Sekumpulan sahabat melirik ke belakang untuk mengajak salah seorang dari mereka yang duduk menangis. Dia adalah pria yang menyedihkan hingga siapa pun yang melihatnya merasa simpati dan pilu.
"Pergilah tanpaku," kata pria itu dengan penuh tenaga.
"Mengapa?" sahut sahabatnya.
"Ini mengasyikkan! Tidakkah kalian mengerti bahwa aku sedang menikmati setiap tetesan air mataku? Kasihan malaikat, mereka tidak punya air mata untuk menangis. Kalian melihatku seperti pria menyedihkan yang tengah mandi oleh air matanya sendiri.
"Tetapi biarlah demikian jika kalian menyebutnya begitu. Air mataku akan membersihkan jalanku dari debu yang menyesakkan dan menjernihkan mataku untuk melihat apa yang sebenarnya terjadi padaku."
Ada satu kecenderungan yang sama dari orang-orang sukses ketika mereka diwawancarai tentang perjalanan kesuksesan mereka.

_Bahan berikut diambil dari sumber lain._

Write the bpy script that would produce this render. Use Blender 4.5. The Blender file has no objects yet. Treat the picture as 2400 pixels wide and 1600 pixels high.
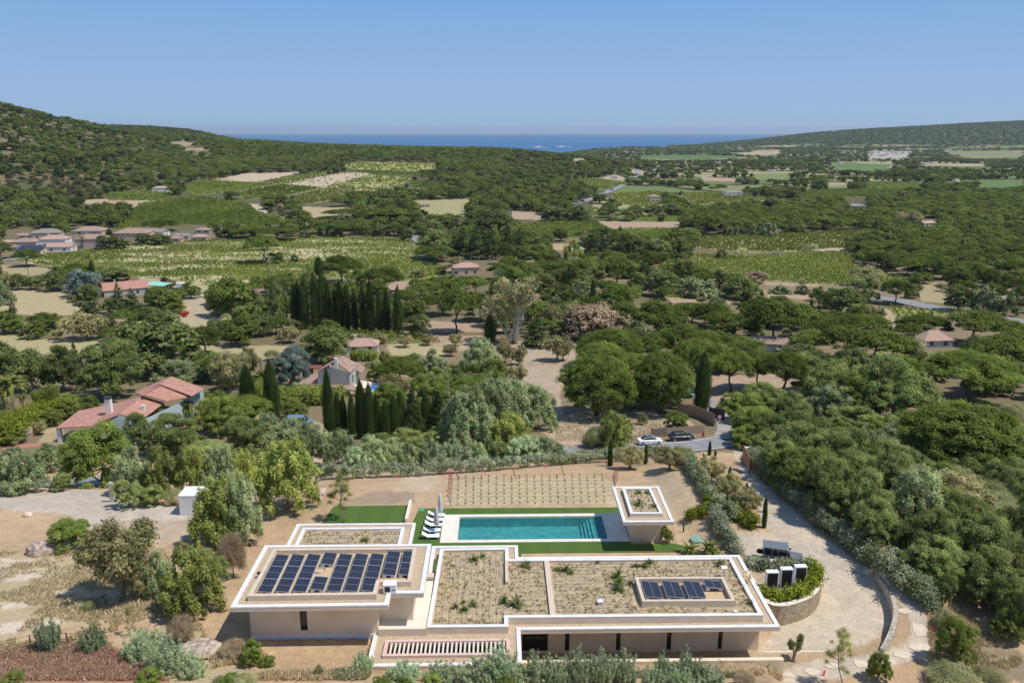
import bpy, math, random
import numpy as np
from mathutils import Vector, Matrix
R = math.radians
SC = bpy.context.scene
COL = SC.collection
# ------------------------------------------------------------------ camera
FPX = 28/36*2400          # focal length in units of the 2400 px wide photograph
CAMZ = 40.0
TH = math.atan(491/FPX); YAW = R(1.07)
cd = bpy.data.cameras.new('camera'); cam = bpy.data.objects.new('camera', cd); COL.objects.link(cam)
cd.sensor_width = 36; cd.lens = 28; cd.clip_start = 1; cd.clip_end = 90000
cam.location = (0, 0, CAMZ); cam.rotation_euler = (math.pi/2-TH, 0, -YAW)
SC.camera = cam
# ------------------------------------------------------------------ world, sun, exposure
SUN_EL, SUN_AZ = 61.0, 105.0      # azimuth from +Y towards +X
w = bpy.data.worlds.new('World'); SC.world = w; w.use_nodes = True
nt = w.node_tree; bg = nt.nodes['Background']
sky = nt.nodes.new('ShaderNodeTexSky'); sky.sky_type = 'NISHITA'; sky.sun_disc = False
sky.sun_elevation = R(SUN_EL); sky.sun_rotation = R(SUN_AZ)
sky.altitude = 100; sky.air_density = 1.0; sky.dust_density = 0.0; sky.ozone_density = 6.0
# the air near the horizon never gets brighter than this pale blue (clearer and deeper higher up)
tcw = nt.nodes.new('ShaderNodeTexCoord'); sx = nt.nodes.new('ShaderNodeSeparateXYZ'); nt.links.new(tcw.outputs['Generated'], sx.inputs[0])
mw = nt.nodes.new('ShaderNodeMapRange'); mw.inputs[1].default_value = 0; mw.inputs[2].default_value = .15; nt.links.new(sx.outputs[2], mw.inputs[0])
gw = nt.nodes.new('ShaderNodeMix'); gw.data_type = 'RGBA'; gw.inputs[6].default_value = (2.45, 3.5, 5.0, 1); gw.inputs[7].default_value = (1.40, 2.72, 5.0, 1); nt.links.new(mw.outputs[0], gw.inputs[0])
dk = nt.nodes.new('ShaderNodeMix'); dk.data_type = 'RGBA'; dk.blend_type = 'DARKEN'; dk.inputs[0].default_value = 1
nt.links.new(sky.outputs[0], dk.inputs[6]); nt.links.new(gw.outputs[2], dk.inputs[7]); nt.links.new(dk.outputs[2], bg.inputs[0])
bg.inputs[1].default_value = 0.15
sl = bpy.data.lights.new('sun', 'SUN'); sl.energy = 4.0; sl.angle = R(0.5); sl.color = (1.0, .95, .87)
so = bpy.data.objects.new('sun', sl); COL.objects.link(so)
d = Vector((math.sin(R(SUN_AZ))*math.cos(R(SUN_EL)), math.cos(R(SUN_AZ))*math.cos(R(SUN_EL)), math.sin(R(SUN_EL))))
so.rotation_euler = (-d).to_track_quat('-Z', 'Y').to_euler(); so.location = (0, 0, 200)
SC.view_settings.view_transform = 'Standard'; SC.view_settings.look = 'None'
SC.view_settings.exposure = 0.0; SC.view_settings.gamma = 1.0
SC.cycles.volume_bounces = 0; SC.cycles.max_bounces = 6; SC.cycles.transparent_max_bounces = 8
SC.cycles.use_denoising = True
rng = np.random.default_rng(7); random.seed(7)
# ------------------------------------------------------------------ photograph <-> world
def ray(u, v):
    a = (np.asarray(u, float)-1200)/FPX; b = -(np.asarray(v, float)-800)/FPX
    fy = math.cos(TH)+b*math.sin(TH); dz = -math.sin(TH)+b*math.cos(TH)
    return a*math.cos(YAW)+fy*math.sin(YAW), -a*math.sin(YAW)+fy*math.cos(YAW), dz
def P(u, v, z):                       # the point at height z seen at (u, v)
    dx, dy, dz = ray(u, v); t = (z-CAMZ)/dz
    return float(dx*t), float(dy*t)
def px(x, y, z):                      # where a world point falls in the photograph
    x = np.asarray(x, float); y = np.asarray(y, float); z = np.asarray(z, float)-CAMZ
    xr = x*math.cos(YAW)-y*math.sin(YAW); yr = x*math.sin(YAW)+y*math.cos(YAW)
    d = yr*math.cos(TH)-z*math.sin(TH); up = yr*math.sin(TH)+z*math.cos(TH)
    d = np.where(d < .1, .1, d)
    return 1200+FPX*xr/d, 800-FPX*up/d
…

Saya menguji ini secara langsung kepada beberapa orang yang saya kenal, pun kisah serupa yang saya tonton di internet.
Ketika mereka ditanya "apa yang paling mengesankan dalam perjalanan karier Anda?", jawaban mereka cenderung mengarah pada satu hal yang serupa, yaitu kepahitan mereka selama proses mencapai kesuksesan tersebut.
Saya tidak akan mengatakan, "Selalu ada kegagalan di balik kesuksesan." Tidak, semua orang sudah mengatakan itu dan betapa bosannya kita dengan ungkapan demikian. Tapi yang ingin saya soroti adalah, mengapa kesengsaraan itu yang mereka ceritakan?
Ada apa dengan penderitaan? Ada apa dengan "kubangan busuk" itu yang justru terasa menyegarkan bagi mereka yang berhasil melewatinya?
Banyak orang yang membenci angin. Tapi bagi mereka yang hendak bermain layang-layang, angin adalah kekasih mereka. Jika Anda punya sesuatu untuk diterbangkan, angin akan selalu terasa mengasyikkan bagi Anda.